>> Begin

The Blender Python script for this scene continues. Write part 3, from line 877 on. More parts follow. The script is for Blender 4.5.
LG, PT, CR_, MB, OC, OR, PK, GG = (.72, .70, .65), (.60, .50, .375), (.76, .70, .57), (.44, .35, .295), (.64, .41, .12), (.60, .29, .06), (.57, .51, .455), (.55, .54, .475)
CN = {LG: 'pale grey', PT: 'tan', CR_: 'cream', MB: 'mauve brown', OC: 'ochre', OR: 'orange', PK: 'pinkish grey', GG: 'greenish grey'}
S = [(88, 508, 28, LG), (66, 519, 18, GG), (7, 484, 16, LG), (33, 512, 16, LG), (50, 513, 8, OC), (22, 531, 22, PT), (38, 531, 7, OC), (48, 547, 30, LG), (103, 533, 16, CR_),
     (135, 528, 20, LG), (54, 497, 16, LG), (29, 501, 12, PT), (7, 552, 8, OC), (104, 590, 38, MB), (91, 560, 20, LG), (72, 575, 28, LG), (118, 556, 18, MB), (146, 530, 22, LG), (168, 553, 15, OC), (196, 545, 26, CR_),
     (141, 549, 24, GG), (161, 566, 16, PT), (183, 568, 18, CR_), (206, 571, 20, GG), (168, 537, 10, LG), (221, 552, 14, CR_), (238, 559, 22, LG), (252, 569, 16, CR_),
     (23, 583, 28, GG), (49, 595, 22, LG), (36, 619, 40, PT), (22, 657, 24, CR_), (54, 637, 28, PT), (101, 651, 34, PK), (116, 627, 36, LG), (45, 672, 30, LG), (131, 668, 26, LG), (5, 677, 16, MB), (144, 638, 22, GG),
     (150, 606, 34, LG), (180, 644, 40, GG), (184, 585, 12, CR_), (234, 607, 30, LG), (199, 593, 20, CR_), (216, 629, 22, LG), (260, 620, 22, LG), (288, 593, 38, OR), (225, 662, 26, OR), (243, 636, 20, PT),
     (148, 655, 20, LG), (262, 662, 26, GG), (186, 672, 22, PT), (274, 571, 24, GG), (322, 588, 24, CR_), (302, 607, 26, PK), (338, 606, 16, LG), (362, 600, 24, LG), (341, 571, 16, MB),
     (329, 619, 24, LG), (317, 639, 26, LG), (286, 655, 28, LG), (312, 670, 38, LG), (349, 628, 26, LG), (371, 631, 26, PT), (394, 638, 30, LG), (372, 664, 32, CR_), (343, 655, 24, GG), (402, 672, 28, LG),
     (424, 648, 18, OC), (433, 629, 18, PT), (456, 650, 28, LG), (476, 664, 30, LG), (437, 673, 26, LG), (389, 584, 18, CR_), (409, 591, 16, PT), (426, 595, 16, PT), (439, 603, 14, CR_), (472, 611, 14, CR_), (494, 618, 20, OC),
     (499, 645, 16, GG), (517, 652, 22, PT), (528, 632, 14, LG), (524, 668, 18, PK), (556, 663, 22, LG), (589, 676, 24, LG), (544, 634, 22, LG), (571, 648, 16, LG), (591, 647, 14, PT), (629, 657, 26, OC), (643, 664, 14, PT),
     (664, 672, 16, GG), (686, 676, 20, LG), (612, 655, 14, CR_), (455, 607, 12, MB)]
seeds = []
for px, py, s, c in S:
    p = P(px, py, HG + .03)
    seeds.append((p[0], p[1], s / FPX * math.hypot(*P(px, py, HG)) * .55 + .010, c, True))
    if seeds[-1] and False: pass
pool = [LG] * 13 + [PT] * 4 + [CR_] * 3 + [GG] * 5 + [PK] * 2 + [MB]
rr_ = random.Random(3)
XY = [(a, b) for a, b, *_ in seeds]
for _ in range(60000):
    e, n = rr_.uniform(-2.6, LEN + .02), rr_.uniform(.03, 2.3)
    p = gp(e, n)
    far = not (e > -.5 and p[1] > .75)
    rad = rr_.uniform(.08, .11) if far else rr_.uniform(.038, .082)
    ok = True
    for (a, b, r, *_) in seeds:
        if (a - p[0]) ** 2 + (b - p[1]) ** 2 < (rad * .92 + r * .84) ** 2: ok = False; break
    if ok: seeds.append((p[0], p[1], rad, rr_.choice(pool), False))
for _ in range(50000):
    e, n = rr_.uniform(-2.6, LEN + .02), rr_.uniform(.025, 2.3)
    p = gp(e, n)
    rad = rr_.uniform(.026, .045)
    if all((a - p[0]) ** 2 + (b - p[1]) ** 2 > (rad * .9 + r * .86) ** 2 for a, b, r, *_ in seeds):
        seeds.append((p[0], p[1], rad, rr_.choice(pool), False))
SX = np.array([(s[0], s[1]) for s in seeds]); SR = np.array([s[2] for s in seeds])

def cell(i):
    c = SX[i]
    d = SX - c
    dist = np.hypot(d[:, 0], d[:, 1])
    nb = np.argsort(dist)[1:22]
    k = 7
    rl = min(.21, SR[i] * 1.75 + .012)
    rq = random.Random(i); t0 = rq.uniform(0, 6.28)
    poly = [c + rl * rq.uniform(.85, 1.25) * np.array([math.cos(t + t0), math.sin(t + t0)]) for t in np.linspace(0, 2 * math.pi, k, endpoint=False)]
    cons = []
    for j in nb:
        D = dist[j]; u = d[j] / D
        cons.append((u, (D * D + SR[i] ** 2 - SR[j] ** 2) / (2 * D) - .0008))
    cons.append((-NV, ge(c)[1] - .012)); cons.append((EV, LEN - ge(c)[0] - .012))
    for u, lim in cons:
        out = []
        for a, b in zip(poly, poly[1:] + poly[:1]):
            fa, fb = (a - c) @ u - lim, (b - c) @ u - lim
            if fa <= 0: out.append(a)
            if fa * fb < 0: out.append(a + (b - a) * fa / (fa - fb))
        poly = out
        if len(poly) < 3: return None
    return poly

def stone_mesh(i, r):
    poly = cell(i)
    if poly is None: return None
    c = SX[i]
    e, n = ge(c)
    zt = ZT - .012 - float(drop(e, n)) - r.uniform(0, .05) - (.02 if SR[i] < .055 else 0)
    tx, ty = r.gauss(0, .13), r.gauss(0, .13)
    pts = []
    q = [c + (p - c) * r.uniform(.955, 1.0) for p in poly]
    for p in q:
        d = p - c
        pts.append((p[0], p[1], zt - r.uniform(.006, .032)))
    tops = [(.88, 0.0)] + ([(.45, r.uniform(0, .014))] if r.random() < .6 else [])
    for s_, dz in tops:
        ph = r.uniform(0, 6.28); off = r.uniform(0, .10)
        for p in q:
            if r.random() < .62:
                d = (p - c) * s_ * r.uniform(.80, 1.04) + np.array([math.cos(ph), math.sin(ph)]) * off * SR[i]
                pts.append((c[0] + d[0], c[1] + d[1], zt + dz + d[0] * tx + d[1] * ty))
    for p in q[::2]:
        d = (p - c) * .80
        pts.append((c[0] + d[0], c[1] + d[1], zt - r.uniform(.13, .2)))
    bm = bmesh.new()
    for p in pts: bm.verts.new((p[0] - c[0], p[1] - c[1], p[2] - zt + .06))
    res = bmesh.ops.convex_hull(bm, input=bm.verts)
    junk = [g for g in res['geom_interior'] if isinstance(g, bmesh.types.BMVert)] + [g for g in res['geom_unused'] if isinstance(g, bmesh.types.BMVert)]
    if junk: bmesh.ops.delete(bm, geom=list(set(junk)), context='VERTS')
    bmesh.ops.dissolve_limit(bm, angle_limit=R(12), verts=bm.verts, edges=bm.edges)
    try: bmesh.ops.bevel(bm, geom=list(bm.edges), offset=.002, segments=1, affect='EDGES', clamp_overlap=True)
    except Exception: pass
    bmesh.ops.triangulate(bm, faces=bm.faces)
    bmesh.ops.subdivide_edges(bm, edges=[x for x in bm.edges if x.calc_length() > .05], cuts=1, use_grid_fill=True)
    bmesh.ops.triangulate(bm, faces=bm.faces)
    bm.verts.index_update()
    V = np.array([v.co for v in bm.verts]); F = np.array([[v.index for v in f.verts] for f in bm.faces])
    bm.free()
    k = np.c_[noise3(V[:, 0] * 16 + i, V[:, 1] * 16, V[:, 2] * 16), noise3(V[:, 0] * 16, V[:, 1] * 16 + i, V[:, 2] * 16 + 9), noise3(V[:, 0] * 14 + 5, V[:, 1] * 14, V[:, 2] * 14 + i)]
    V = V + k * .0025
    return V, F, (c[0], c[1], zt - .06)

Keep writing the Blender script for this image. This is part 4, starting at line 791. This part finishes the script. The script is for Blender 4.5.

>> End

→ DIRECTIVE: Show all lines in the entries above where the word "this" appears.

→ THE RESULT:
The Blender Python script for this scene continues. Write part 3, from line 877 on. More parts follow. The script is for Blender 4.5.
Keep writing the Blender script for this image. This is part 4, starting at line 791. This part finishes the script. The script is for Blender 4.5.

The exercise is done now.